SensGirl11 wrote:
Unbelievable! Wow! I can't believe how dumb they are over there. Did they not have room to sign him at $4? I don't really understand what happened here, but if you have a guy who's a great player and has as much heart as he does, you do not let him go, period. If he were to be asking for 5.5 to 6 I would see why they let him go, but at $4...just plain silliness...I can't wait to see him play against his old team this year, he'll rip them a new one for sure.
Welcome to the salary cap world.
PIT had lots of re-signing to do. Malkin, Fleury, and Orpik were first in line. Sign Malone this year for $4+ mil / yr long term and, OK, maybe you look smart today, but then you lose, say, Jordan Staal next year because you don't have any more cap space. And then you look really dumb.
Consider this: PIT has only got 5 forwards locked up for next year (Crosby, Malkin, Depuis, Godard, and Cooke), but they have $42 mil in salaries committed. They will have a whopping 5 RFAs (Staal, Kennedy, Thomas, Talbot, and Goligoski) to deal with -- and Staal, Talbot, and probably Goligoski will be in line for decent raises. They'll have pay Staal ($5 mil?) and then fill up the 5-6 remaining spots on their forward ranks with the money they have left over (Sykora? Satan?), plus pick up a backup goalie and possibly a defensive D -- and to do all that, they'll only have about $12 mil (presuming that Staal signs for something like $5 mil, that the cap hits about $60 mil next year, and that PIT management likes have a $1-2 mil in breathing room). That's pretty tight.

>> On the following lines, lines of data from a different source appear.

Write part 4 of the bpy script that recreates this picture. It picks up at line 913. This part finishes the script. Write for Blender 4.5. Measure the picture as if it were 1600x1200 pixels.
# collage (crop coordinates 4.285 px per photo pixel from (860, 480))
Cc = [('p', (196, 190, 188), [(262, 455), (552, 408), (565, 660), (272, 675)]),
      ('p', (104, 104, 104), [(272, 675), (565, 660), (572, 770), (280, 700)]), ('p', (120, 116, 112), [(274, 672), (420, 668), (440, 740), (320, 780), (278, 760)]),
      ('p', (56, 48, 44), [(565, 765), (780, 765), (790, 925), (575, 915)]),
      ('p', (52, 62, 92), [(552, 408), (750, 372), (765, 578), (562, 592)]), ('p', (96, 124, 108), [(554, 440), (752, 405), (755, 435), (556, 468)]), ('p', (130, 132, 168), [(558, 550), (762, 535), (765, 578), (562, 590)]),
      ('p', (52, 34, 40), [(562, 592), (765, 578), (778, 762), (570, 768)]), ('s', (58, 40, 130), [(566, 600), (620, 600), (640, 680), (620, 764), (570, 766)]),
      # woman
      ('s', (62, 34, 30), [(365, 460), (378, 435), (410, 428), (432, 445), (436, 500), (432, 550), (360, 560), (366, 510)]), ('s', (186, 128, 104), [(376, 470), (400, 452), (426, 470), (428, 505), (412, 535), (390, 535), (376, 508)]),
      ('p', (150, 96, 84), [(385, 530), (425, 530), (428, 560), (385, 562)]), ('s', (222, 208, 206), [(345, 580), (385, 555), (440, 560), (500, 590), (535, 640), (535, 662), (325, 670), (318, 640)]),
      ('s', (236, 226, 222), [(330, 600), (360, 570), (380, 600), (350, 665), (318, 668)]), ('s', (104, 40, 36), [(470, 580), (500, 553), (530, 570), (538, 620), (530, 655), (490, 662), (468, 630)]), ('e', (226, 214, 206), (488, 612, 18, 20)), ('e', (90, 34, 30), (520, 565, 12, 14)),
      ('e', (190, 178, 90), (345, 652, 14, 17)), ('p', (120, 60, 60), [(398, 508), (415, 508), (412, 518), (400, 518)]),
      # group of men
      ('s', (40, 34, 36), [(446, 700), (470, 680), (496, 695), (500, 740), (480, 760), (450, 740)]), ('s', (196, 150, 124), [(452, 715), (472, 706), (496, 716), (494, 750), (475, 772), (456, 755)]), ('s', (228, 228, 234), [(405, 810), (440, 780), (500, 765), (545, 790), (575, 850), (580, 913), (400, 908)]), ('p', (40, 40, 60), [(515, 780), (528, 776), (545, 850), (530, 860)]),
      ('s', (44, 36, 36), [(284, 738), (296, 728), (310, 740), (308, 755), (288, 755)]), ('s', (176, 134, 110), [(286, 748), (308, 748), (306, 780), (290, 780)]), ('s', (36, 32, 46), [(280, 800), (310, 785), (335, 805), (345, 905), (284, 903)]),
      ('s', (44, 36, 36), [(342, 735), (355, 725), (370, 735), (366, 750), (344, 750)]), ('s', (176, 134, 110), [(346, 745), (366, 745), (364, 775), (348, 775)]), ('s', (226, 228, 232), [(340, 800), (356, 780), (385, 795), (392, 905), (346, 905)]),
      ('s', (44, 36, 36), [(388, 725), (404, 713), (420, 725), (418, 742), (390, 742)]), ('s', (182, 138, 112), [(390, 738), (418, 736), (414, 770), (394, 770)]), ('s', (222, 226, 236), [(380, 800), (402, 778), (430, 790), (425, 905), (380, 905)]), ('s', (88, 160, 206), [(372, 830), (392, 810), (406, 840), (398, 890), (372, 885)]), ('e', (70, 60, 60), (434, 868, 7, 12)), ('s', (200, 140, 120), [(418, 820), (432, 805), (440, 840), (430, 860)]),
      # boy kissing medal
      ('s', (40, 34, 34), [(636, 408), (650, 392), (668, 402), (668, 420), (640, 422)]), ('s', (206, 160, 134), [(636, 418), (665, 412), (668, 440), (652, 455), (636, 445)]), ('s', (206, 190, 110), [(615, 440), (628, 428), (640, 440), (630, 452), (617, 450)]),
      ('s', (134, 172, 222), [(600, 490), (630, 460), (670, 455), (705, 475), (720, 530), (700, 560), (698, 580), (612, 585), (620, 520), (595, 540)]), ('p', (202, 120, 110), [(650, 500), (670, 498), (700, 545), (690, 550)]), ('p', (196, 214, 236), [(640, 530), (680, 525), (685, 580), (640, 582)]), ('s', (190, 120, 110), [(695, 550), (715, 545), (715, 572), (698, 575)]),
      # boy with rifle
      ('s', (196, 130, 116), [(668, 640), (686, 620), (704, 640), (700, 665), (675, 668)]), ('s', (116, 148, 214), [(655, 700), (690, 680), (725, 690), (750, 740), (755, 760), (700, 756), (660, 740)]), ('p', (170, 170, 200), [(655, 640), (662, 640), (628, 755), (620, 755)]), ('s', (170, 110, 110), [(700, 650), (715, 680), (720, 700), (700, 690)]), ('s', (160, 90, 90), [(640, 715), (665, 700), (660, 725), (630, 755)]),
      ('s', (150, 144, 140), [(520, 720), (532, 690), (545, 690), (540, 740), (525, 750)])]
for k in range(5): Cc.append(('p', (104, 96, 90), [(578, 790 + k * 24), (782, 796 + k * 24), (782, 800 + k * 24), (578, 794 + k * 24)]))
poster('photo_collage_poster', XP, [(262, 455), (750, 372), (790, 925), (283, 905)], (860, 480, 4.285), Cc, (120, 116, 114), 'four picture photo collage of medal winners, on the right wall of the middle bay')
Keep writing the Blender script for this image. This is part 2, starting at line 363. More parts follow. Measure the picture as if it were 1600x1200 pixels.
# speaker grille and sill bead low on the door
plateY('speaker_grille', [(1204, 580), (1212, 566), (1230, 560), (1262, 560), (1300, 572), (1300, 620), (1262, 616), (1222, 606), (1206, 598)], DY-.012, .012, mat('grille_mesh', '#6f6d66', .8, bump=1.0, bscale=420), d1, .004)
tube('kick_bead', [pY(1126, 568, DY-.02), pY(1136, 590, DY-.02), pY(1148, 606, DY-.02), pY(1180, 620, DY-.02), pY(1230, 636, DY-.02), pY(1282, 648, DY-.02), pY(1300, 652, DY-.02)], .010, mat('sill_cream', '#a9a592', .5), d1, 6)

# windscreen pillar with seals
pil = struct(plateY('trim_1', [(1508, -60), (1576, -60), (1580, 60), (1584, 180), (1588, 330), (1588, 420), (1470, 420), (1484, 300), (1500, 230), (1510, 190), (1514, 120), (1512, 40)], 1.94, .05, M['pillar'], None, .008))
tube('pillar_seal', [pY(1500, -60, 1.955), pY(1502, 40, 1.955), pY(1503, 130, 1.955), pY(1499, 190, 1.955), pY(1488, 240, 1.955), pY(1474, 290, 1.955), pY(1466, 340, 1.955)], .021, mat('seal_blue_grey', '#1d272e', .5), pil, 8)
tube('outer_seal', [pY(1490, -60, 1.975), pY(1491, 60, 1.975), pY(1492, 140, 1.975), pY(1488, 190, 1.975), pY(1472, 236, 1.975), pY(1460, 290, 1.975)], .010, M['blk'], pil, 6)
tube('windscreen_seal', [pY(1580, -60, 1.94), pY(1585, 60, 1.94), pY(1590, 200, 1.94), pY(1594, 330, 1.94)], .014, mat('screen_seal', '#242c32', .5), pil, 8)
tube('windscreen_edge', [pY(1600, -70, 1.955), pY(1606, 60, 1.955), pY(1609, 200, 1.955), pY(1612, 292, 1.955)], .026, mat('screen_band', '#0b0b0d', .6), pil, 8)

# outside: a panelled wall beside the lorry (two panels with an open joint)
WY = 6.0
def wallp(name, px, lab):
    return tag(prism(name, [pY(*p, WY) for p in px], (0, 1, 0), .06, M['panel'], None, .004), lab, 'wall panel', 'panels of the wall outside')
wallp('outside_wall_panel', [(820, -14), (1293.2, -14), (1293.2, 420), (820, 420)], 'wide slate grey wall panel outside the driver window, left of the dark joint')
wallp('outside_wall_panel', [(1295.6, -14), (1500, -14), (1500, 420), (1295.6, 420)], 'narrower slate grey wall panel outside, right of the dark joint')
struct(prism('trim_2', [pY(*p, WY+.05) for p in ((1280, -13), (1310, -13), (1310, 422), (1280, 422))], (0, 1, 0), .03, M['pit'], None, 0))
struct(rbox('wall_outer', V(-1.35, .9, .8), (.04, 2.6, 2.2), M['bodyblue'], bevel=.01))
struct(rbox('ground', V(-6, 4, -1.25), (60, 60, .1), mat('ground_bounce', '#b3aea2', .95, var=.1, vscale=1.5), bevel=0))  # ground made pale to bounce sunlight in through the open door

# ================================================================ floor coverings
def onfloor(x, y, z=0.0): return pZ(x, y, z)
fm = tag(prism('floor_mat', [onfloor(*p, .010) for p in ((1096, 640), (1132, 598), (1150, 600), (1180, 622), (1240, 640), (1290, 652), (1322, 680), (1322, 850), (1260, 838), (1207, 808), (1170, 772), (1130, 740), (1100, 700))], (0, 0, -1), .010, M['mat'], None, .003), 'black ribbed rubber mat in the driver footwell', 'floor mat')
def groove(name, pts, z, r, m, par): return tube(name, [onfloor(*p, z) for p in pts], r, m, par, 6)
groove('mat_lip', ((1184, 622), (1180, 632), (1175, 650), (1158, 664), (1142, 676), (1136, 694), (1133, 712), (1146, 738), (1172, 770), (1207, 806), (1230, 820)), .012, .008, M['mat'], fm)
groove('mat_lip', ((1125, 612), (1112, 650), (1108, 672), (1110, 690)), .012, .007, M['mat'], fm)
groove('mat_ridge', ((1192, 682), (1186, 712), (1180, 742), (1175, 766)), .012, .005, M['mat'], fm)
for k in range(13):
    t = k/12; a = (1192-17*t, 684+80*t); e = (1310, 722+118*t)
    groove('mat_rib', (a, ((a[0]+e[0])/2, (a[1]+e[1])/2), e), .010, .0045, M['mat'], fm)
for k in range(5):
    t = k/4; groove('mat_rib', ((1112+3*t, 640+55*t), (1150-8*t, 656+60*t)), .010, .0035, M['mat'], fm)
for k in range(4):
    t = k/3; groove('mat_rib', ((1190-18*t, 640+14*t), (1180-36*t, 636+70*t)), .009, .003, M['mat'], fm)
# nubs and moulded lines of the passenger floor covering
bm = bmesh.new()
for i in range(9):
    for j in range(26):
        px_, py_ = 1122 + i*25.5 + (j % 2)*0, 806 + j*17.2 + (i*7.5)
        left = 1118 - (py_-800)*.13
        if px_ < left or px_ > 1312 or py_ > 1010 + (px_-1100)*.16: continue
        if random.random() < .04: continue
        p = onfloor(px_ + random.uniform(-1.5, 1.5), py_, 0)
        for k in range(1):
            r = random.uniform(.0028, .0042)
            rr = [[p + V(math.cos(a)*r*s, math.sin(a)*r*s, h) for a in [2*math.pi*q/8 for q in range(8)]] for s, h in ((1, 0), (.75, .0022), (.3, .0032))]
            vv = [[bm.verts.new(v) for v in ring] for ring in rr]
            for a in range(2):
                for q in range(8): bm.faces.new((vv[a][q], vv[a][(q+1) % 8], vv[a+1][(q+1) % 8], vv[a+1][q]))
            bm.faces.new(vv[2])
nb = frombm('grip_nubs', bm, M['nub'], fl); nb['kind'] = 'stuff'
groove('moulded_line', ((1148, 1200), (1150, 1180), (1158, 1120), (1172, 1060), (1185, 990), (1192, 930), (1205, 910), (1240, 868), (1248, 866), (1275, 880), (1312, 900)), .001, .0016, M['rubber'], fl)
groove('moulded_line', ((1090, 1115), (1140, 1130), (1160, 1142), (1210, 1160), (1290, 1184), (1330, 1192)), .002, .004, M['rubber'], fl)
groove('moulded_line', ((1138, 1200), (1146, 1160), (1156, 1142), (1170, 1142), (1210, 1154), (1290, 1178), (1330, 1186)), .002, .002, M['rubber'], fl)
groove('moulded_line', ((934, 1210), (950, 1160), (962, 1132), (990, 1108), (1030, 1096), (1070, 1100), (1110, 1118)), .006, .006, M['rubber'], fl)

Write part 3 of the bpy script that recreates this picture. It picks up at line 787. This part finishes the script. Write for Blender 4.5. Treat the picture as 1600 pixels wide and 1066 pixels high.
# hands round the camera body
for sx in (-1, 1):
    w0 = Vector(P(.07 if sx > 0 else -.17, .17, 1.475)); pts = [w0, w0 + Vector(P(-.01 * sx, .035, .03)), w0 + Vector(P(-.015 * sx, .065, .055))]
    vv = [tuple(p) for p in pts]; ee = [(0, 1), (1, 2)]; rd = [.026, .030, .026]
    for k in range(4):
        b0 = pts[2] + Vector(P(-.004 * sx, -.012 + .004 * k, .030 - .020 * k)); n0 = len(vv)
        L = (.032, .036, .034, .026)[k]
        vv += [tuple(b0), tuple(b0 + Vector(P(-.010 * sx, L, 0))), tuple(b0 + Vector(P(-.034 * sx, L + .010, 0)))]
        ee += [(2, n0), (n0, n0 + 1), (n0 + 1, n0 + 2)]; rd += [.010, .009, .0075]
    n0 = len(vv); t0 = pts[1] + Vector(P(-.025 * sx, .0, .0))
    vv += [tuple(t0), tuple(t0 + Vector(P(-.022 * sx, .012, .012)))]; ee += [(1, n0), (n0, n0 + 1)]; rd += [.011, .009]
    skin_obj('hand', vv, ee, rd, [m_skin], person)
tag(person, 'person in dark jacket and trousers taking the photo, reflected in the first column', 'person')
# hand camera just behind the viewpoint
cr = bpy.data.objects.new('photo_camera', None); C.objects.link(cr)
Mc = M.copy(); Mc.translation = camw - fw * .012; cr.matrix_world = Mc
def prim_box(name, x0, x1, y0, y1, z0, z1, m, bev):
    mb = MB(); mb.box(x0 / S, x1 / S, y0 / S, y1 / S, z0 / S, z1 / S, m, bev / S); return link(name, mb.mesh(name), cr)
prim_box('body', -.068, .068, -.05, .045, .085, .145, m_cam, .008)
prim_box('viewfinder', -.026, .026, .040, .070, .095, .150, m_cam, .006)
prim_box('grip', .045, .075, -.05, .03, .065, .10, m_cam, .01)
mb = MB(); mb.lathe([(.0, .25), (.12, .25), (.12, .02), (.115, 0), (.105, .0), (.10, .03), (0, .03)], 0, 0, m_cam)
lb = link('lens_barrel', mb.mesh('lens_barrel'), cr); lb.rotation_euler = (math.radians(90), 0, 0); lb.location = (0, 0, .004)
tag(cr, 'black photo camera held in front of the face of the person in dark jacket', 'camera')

The fact is that a team like PIT has been amassing good players for so long because they're team was bad for so long, but in cap world, there's just no way that you can keep them all together for very long. There just isn't enough money to go around. Malone got lost in the numbers. Between him and Staal, I think they made the right choice. Between him and Orpik, however, I won't comment other than to say that they don't really have any other good defensive D on that team, so perhaps that gave him the higher priority.